The Changeling’s Lament

Like many of my poems, “The Changeling’s Lament” started as a few lines scribbled on the notebook next to my bed – “I have studied so hard to pass as one of you. I have tells – blisters, tremors, bruises.”

That sat there for a few months, I think; it lingered in the very back of my brain until a few days before Readercon. I knew I’d be reading at the Rhysling Awards Poetry Slan – I wasn’t nominated this year, but past nominees also get to read. Last year I’d read my nominated poem, “When Her Eyes Open”, but this year I actually had to decide what to read, which is notoriously difficult for me. So I decided that I’d like to write something to exploit my favorite thing about the Slan – the performance aspect of it. Usually, when I write poetry, it’s meant to be read on the page or screen. The benefit of reading aloud is that you get to use language in a different way.

So I sat down to write a poem that I thought was just going to be about the difficulties of changelings. And it twisted itself on me and showed me what it was really about. (You can read all about how the gender identity aspects of it came in at Stone Telling’s roundtable.)

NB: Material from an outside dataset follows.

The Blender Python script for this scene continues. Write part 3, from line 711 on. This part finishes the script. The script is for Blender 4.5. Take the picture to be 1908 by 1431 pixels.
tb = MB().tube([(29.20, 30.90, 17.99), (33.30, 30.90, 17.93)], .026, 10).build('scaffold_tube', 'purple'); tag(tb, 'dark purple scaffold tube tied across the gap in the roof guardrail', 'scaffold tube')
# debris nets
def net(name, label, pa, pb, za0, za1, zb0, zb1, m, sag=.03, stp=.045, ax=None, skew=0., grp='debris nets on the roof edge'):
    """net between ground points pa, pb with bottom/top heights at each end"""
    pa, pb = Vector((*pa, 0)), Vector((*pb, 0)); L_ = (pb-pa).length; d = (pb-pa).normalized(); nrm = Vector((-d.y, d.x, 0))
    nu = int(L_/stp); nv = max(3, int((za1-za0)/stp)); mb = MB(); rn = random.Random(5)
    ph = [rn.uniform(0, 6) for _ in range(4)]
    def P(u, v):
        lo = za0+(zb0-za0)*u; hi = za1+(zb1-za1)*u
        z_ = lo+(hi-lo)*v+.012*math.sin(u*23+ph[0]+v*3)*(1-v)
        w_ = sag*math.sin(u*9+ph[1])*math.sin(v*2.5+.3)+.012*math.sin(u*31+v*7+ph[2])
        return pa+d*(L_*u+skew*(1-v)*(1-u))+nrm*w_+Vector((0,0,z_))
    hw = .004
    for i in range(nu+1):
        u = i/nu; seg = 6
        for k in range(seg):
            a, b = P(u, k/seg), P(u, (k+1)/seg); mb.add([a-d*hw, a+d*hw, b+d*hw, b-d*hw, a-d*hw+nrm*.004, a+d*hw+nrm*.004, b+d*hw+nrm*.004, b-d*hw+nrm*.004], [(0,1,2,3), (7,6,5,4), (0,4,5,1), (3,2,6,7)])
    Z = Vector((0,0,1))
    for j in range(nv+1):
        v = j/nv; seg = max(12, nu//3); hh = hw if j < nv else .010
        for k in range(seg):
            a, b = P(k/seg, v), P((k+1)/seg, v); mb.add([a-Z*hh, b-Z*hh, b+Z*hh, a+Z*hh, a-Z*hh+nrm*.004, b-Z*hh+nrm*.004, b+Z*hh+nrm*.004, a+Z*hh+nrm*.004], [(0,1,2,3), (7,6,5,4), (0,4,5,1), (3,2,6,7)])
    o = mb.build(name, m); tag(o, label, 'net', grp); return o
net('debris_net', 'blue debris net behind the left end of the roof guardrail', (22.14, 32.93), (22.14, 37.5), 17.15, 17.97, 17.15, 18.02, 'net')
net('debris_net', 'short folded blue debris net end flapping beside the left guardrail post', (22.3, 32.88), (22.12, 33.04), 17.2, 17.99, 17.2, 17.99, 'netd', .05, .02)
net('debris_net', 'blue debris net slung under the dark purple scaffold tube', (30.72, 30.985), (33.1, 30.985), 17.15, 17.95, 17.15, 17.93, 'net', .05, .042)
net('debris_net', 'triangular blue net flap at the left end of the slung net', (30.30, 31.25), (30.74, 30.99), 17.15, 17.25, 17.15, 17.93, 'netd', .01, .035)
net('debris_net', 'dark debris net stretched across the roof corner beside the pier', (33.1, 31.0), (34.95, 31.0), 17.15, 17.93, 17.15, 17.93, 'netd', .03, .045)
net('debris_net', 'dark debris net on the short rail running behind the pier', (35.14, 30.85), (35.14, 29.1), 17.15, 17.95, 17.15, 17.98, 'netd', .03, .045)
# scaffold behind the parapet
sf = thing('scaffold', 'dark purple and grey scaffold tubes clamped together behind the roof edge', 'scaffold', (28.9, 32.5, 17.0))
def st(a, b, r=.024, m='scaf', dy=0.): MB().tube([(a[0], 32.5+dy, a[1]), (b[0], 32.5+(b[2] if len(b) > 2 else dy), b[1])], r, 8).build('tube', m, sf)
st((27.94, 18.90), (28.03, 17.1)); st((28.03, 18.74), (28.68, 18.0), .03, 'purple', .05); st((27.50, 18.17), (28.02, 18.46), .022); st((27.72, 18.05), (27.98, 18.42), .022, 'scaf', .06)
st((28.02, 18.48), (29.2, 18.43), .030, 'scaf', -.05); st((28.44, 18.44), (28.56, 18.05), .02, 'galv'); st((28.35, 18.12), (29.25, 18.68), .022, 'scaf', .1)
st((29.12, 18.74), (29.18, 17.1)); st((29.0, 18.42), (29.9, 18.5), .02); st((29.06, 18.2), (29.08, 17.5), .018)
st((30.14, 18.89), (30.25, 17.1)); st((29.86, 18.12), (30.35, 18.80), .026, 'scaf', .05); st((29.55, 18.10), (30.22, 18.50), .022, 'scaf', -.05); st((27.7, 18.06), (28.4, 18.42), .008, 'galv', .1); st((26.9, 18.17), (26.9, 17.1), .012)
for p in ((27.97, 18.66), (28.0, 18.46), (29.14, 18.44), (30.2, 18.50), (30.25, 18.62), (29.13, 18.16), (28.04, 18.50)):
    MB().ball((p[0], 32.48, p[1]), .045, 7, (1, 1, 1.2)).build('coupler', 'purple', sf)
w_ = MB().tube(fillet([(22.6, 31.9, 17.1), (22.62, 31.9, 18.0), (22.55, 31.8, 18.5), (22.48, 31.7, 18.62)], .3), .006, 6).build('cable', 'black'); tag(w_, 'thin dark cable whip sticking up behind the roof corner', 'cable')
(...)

I’m happy to report that the reading went really, really well. 🙂 To the point that people were not just asking me about the poem – they were asking people at the SFPA’s table, one of whom said she thought it was going to be in Stone Telling…

I had not yet submitted it to Stone Telling! But of course I planned to, and I did, and thankfully the editors agreed that it was a good fit for Stone Telling. 🙂

The poem got a bit of editing, because what works for spoken word doesn’t always work written down – but the editors asked me for a recording of the original poem. During the recording process, I discovered that there was a thing one can do in GarageBand to change one’s voice from “female” to “male” and, well, given the nature of the poem, I had to! You can listen to both versions, and I hope you do.

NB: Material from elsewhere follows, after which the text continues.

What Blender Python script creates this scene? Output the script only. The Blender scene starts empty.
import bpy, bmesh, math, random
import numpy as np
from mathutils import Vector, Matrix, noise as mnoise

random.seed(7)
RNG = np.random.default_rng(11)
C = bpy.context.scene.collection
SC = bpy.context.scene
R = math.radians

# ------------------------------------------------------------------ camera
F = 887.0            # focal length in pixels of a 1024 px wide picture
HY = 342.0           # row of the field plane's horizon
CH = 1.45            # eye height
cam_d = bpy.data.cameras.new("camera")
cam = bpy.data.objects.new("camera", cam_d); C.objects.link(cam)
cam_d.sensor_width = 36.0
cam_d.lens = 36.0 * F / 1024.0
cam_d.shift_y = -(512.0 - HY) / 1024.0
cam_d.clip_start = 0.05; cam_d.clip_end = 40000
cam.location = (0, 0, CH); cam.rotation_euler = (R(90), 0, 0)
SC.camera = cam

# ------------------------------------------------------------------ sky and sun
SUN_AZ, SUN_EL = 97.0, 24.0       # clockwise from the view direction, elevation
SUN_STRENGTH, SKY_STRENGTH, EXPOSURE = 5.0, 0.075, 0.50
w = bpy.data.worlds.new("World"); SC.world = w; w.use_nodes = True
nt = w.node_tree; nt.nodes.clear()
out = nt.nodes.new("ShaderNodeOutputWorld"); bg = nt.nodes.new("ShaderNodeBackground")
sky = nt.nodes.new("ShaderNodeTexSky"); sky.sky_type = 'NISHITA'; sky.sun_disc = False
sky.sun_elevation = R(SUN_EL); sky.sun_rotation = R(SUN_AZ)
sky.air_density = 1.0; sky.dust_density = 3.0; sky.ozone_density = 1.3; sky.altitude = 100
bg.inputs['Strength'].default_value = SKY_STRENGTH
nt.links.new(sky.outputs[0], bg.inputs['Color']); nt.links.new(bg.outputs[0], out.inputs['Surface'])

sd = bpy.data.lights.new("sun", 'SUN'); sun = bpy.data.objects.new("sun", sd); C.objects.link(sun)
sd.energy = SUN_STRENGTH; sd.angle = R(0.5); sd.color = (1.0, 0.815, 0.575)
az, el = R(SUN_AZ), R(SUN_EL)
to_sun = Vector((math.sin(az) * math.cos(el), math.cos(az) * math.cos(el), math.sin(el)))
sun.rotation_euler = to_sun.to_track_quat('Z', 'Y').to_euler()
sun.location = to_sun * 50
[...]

I’ve decided that the collective noun for a group of changelings is a transposition of changelings. Are you a changeling, too?

“The Changeling’s Lament” was published in Stone Telling #5, September 2011. It has been nominated for the Pushcart Prize and the Rhysling Award and recommended for the Tiptree Award. It has been reprinted in Here, We Cross, an anthology of queer and genderfluid poetry.


Reviews:

Brit Mandelo at Tor.com says: “Another poem about not fitting tightly-bound boxes of identity is “The Changeling’s Lament” by Shira Lipkin. This piece, too, works on an extended metaphor—in this case, of a changeling made to fit into the human mold—to explore issues of gender and the rigidly enforced strictures of “girl.” It’s also one of the more tragic pieces of the book, whereas the majority of the poems end with an uplifting note. The changeling does not escape the strictures that have bound and hobbled them into “her” and into “girl,” but instead informs us of the struggle and the agony—takes us along on the titular lament. The final stanza is like a blow.”

J.C. Runolfson at Versification says: ““The Changeling’s Lament,” by Shira Lipkin, is not understated, but it is definitely powerful. There are two audio tracks at the top of poem page, one titled “the girl’s voice” and one “the changeling’s voice.” Play them both at the same time and listen while you read, because this is a poem that speaks by alchemy, that speaks of change, and choice, and the limits of both.”